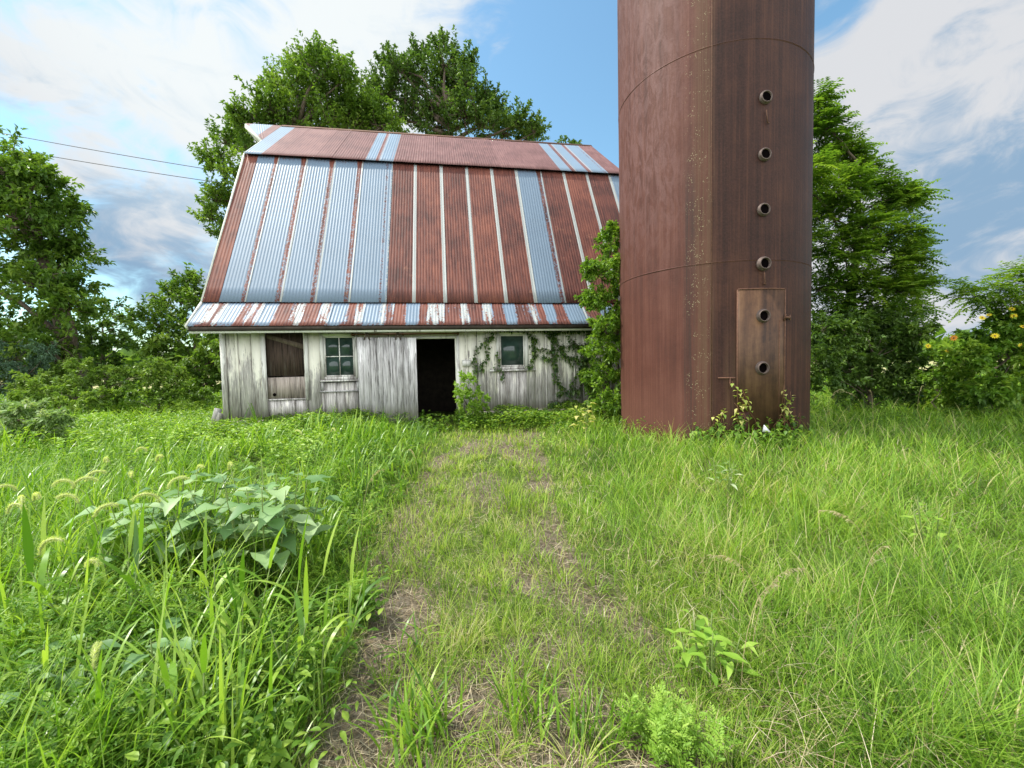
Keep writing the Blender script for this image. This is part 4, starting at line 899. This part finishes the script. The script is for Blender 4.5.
cornlike('broad bladed grass at the edge of the bank beside the path', -.93, 2.02, 5, .62)
cornlike('broad bladed grass behind the front left clump', -1.45, 2.05, 5, .72)
cornlike('tall broad bladed grass standing at the left edge of the photo', -2.1, 2.1, 7, .72, .03)
cornlike('broad bladed grass rising left of the large grey green weed', -2.6, 2.7, 7, .75, .03)
cornlike('broad bladed grass at the bottom left foreground', -1.3, 1.55, 4, .5, .026)
clump('grass_tuft', 'bushy tuft of wide green blades at the bottom centre left', 'grass tuft', -.42, 1.72, 110, .30, .015, spread=.08)
clump('grass_tuft', 'small tuft of wide pale blades in the left wheel track', 'grass tuft', -.55, 2.25, 22, .30, .013, curl=(.6, 1.8))
clump('grass_tuft', 'tuft of green blades at the bottom centre of the path', 'grass tuft', .05, 1.78, 75, .27, .012, spread=.07)
clump('grass_tuft', 'tuft of green blades at the bottom of the path right of centre', 'grass tuft', .30, 1.70, 60, .26, .011, spread=.07)
clump('grass_tuft', 'dense dark green tuft in the middle of the far path', 'grass tuft', .02, 4.3, 110, .34, .009, 'pathgrass', spread=.11)
clump('grass_tuft', 'lone green tuft in the middle of the path', 'grass tuft', -.13, 2.75, 50, .22, .008, 'pathgrass')
clump('grass_tuft', 'tall grass tuft at the foot of the silo left of the hatch', 'grass tuft', 2.52, 6.6, 12, .62, .016, 'yellowleaf', lean=(.0, .25), curl=(.2, 1.5), spread=.03)

# large grey green leaved weed
def bigweed(label, x, y, H, nst, spread, Lf, mat='big', prof=HEART, ratio=.72, name='broadleaf_weed', per=7, stem='stem', tilt=.35):
    z = float(GZ(x, y)); r = thing(name, label, 'weed', (x, y, z)); m_ = MB(); V = Veg()
    for k in range(nst):
        a = k*2.4+random.uniform(-.3, .3); d = spread*math.sqrt((k+.5)/nst); b = np.array([x+math.cos(a)*d*.25, y+math.sin(a)*d*.25, z]); h = H*random.uniform(.8, 1.08)
        t = np.array([x+math.cos(a)*d, y+math.sin(a)*d*.8, z+h]); mid = (b*.5+t*.5)+np.array([math.cos(a), math.sin(a), 0])*d*.1
        m_.tube([b, (b+mid)/2, mid, (mid+t)/2, t], [.006, .0055, .0048, .004, .002], 6)
        for q in range(per):
            s = .42+.58*(q+random.random()*.5)/per; p = b*(1-s)**2+2*mid*s*(1-s)+t*s*s; aa_ = q*2.4+a+random.uniform(-.4, .4); D = np.array([math.cos(aa_), math.sin(aa_), random.uniform(-.05, tilt)]); D /= np.linalg.norm(D)
            pe = p+D*Lf*.35*(1.2-s*.6); m_.tube([p, pe], [.0022, .0014], 4, cap=False); l = Lf*random.uniform(.65, 1.1)*(1.1-.45*(s > .9))
            V.big(pe[None], D[None], l, l*ratio, prof, droop=random.uniform(.1, .5), wav=.12)
    m_.make(stem, M['stem'], r); V.make('leaves', M[mat], r); return r
bigweed('large weed with broad grey green heart shaped leaves in the left bank', -1.72, 2.85, .80, 13, .46, .18)
bigweed('second broad leaved grey green weed further left in the bank', -2.35, 2.75, .76, 9, .34, .17)
bigweed('smaller heart leaved weed in front of the left foreground grass', -1.52, 1.75, .42, 3, .12, .10)
bigweed('low weed with a big round leaf at the bottom left corner', -1.9, 1.62, .38, 4, .15, .11)
bigweed('leafy weed with pointed bright green leaves in the right foreground grass', .93, 1.98, .36, 6, .16, .115, 'lime', LANCE, .32, per=6, tilt=.5)
bigweed('pale yellowish broad leaved weed standing left of the silo', 1.28, 7.3, .74, 5, .18, .15, 'yellowleaf', HEART, .6, 'pale_weed', 7, tilt=.2)
bigweed('small leafy weed in the grass at the right edge', 3.05, 3.0, .50, 5, .2, .10, 'lime', LANCE, .36, per=6, tilt=.4)
bigweed('small weed with pale leaves in the middle of the right grass', 2.2, 4.3, .48, 4, .2, .09, 'palegreen', LANCE, .36, per=6)
bigweed('leafy weed spilling onto the far end of the path', .55, 6.6, .34, 7, .25, .08, 'lime', LANCE, .4, per=7)
for (x, y, h, lab) in ((.62, 1.62, .25, 'feathery bright green weed at the bottom of the right wheel track'), (-.95, 2.55, .30, 'feathery green weed spilling from the bank onto the path')):
    z = float(GZ(x, y)); r = thing('feathery_weed', lab, 'weed', (x, y, z)); V = Veg(); n = 26
    feathery(V, np.stack([x+RNG.normal(0, .07, n), y+RNG.normal(0, .06, n), np.full(n, z)], 1), h*ru(.7, 1.05, n), 13, .085); V.make('leaves', M['weed' if x < 0 else 'lime'], r)
# seed-head stalks in the right-hand grass
for k, (x, y, h, a) in enumerate(((1.02, 1.85, .52, .5), (1.15, 2.0, .56, .2), (1.35, 2.2, .5, 2.8), (1.75, 2.1, .55, .4), (2.3, 2.6, .55, 2.6), (4.6, 7.1, .75, .4), (5.5, 7.3, .8, .3), (6.4, 7.5, .75, 2.5), (6.0, 6.9, .8, 1.0), (7.6, 7.8, .8, .6), (-1.35, 3.6, .6, 1.2), (-1.1, 4.8, .55, 2.2))):
    z = float(GZ(x, y)); r = thing('seed_stalk', 'dry straw coloured grass stalk with drooping seed head', 'grass stalk', (x, y, z), 'dry seed stalks in the grass'); s = np.linspace(0, 1, 8); d = np.array([math.cos(a), math.sin(a), 0])
    c = np.array([x, y, z])+d*(s[:, None]**2)*h*.55+np.array([0, 0, 1])*np.sin(s*1.75)[:, None]*h; m_ = MB(); m_.tube(c, np.linspace(.0022, .001, 8), 4); m_.make('stalk', M['straw'], r)
    V = Veg(); n = 46; q = ru(.62, 1, n)*7; i0 = np.minimum(q.astype(int), 6); f = (q-i0)[:, None]; p = c[i0]*(1-f)+c[i0+1]*f; V.leaves(p, d*.8+rdir(n)*.5-np.array([0, 0, .5]), rdir(n), .028, .006, fold=.1); V.make('seed_head', M['straw'], r)

# creeper at the foot of the silo
cr = thing('creeper', 'leafy creeper with yellowing tips climbing the foot of the silo hatch', 'creeper', tuple(cyl(-95, .25, .1)))
m_ = MB(); V = Veg(); V2 = Veg()
def stemup(a, z1, n_, wob=4):
    z = np.linspace(.22, z1, 9); a_ = a+np.cumsum(RNG.normal(0, wob/3, 9)); c = np.array([cyl(x, y, .05+.02*random.random()) for x, y in zip(a_, z)]); m_.tube(c, np.linspace(.005, .002, 9), 5)
    q = RNG.random(n_)*7.99; i0 = q.astype(int); f = (q-i0)[:, None]; p = c[i0]*(1-f)+c[i0+1]*f; D = rdir(n_); D[:, 1] -= .5; D[:, 2] -= .2; L_ = ru(.05, .085, n_); top_ = p[:, 2] > .62+.2*RNG.random(n_)
    for VV, k in ((V, ~top_), (V2, top_)):
        if k.any(): VV.big(p[k]+D[k]*.02, D[k], L_[k], L_[k]*.75, HEART, droop=.3)
for a, z1, n_ in ((-94, 1.28, 30), (-91, 1.05, 26), (-86, 1.15, 22), (-82, .95, 24), (-77, 1.2, 34), (-72, 1.1, 28), (-103, .95, 34), (-108, .85, 34), (-112, .75, 30), (-118, .62, 22), (-99, .8, 34), (-68, .85, 26), (-63, .75, 24), (-88, .7, 30), (-80, .65, 30), (-106, .65, 34), (-96, .62, 34), (-75, .6, 34)): stemup(a, z1, n_)
n = 900; a = ru(-122, -60, n); p = np.array([cyl(x, .22+y, .04+w_) for x, y, w_ in zip(a, RNG.random(n)**1.6*.34, RNG.random(n)*.35)]); D = rdir(n); D[:, 1] -= .6; L_ = ru(.05, .08, n); V.big(p, D, L_, L_*.75, HEART, droop=.3)
m_.make('stem', M['redstem'], cr); V.make('leaves', M['cover'], cr); V2.make('young_leaves', M['yellowleaf'], cr)
c = cyl(-87.5, .56, .13); m_ = MB(); m_.add([c+[-.06, 0, -.05], c+[.07, -.01, -.06], c+[-.02, .02, .055], c+[-.055, .02, -.05], c+[.065, .012, -.06], c+[-.02, .035, .05]], [[[0,1,2],[5,4,3]], [[0,3,4,1],[1,4,5,2],[2,5,3,0]]])
tagit(m_.make('plastic_scrap', M['scrap'], None), 'pointed white scrap caught in the creeper under the silo hatch', 'scrap')

# vines on the barn wall
vn = wpt(2.4, WN-.05, .3); vine = thing('vine', 'dark green vine hanging along the eave and round the right window', 'vine', tuple(vn))
m_ = MB(); V = Veg()
def walk(t, z, dt, dz, steps, dens, wob=.05, L0=.075):
    pts = []
    for k in range(steps): t += dt+RNG.normal(0, wob); z += dz+RNG.normal(0, wob*.8); z = min(z, 2.46); pts.append(wpt(t, WN-.045-random.random()*.03, z))
    pts = np.array(pts); m_.tube(pts, .004, 5); n = int(dens*steps); q = RNG.random(n)*(steps-1.01); i0 = q.astype(int); f = (q-i0)[:, None]; p = pts[i0]*(1-f)+pts[i0+1]*f+RNG.normal(0, .03, (n, 3)); p[:, 1] -= .03
    D = RNG.normal(0, .7, (n, 3)); D[:, 1] = -abs(D[:, 1])*.6; D[:, 2] -= .5; L_ = ru(.6, 1.2, n)*L0; V.big(p, D, L_, L_*.75, HEART, droop=.2)
walk(1.0, 2.40, .1, 0.002, 26, 15); walk(1.3, 2.44, .1, 0, 26, 14); walk(1.15, 2.35, -.015, -.07, 14, 9); walk(.95, 2.1, -.02, -.06, 12, 7); walk(1.1, 1.95, .0, -.08, 8, 6)
walk(2.0, 2.4, .03, -.06, 16, 11); walk(2.25, 2.4, .04, -.05, 14, 12); walk(2.05, 1.9, .10, .01, 12, 15); walk(2.1, 1.82, .1, .0, 13, 13); walk(2.5, 2.4, .01, -.07, 20, 9); walk(2.85, 2.35, .02, -.08, 18, 8); walk(2.7, .7, .05, .07, 18, 9); walk(3.1, .7, .02, .08, 18, 9); walk(2.3, .6, .03, .07, 13, 8); walk(3.35, .7, .0, .08, 20, 10)
m_.make('stem', M['bark'], vine); V.make('leaves', M['vine'], vine)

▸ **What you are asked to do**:
Restate, line by line and word for word, everything from the top of the material through the line that contains "clump('grass_tuft', 'tall grass". Leave pictures out.

▸ **Answer below**:
Keep writing the Blender script for this image. This is part 4, starting at line 899. This part finishes the script. The script is for Blender 4.5.
cornlike('broad bladed grass at the edge of the bank beside the path', -.93, 2.02, 5, .62)
cornlike('broad bladed grass behind the front left clump', -1.45, 2.05, 5, .72)
cornlike('tall broad bladed grass standing at the left edge of the photo', -2.1, 2.1, 7, .72, .03)
cornlike('broad bladed grass rising left of the large grey green weed', -2.6, 2.7, 7, .75, .03)
cornlike('broad bladed grass at the bottom left foreground', -1.3, 1.55, 4, .5, .026)
clump('grass_tuft', 'bushy tuft of wide green blades at the bottom centre left', 'grass tuft', -.42, 1.72, 110, .30, .015, spread=.08)
clump('grass_tuft', 'small tuft of wide pale blades in the left wheel track', 'grass tuft', -.55, 2.25, 22, .30, .013, curl=(.6, 1.8))
clump('grass_tuft', 'tuft of green blades at the bottom centre of the path', 'grass tuft', .05, 1.78, 75, .27, .012, spread=.07)
clump('grass_tuft', 'tuft of green blades at the bottom of the path right of centre', 'grass tuft', .30, 1.70, 60, .26, .011, spread=.07)
clump('grass_tuft', 'dense dark green tuft in the middle of the far path', 'grass tuft', .02, 4.3, 110, .34, .009, 'pathgrass', spread=.11)
clump('grass_tuft', 'lone green tuft in the middle of the path', 'grass tuft', -.13, 2.75, 50, .22, .008, 'pathgrass')
clump('grass_tuft', 'tall grass tuft at the foot of the silo left of the hatch', 'grass tuft', 2.52, 6.6, 12, .62, .016, 'yellowleaf', lean=(.0, .25), curl=(.2, 1.5), spread=.03)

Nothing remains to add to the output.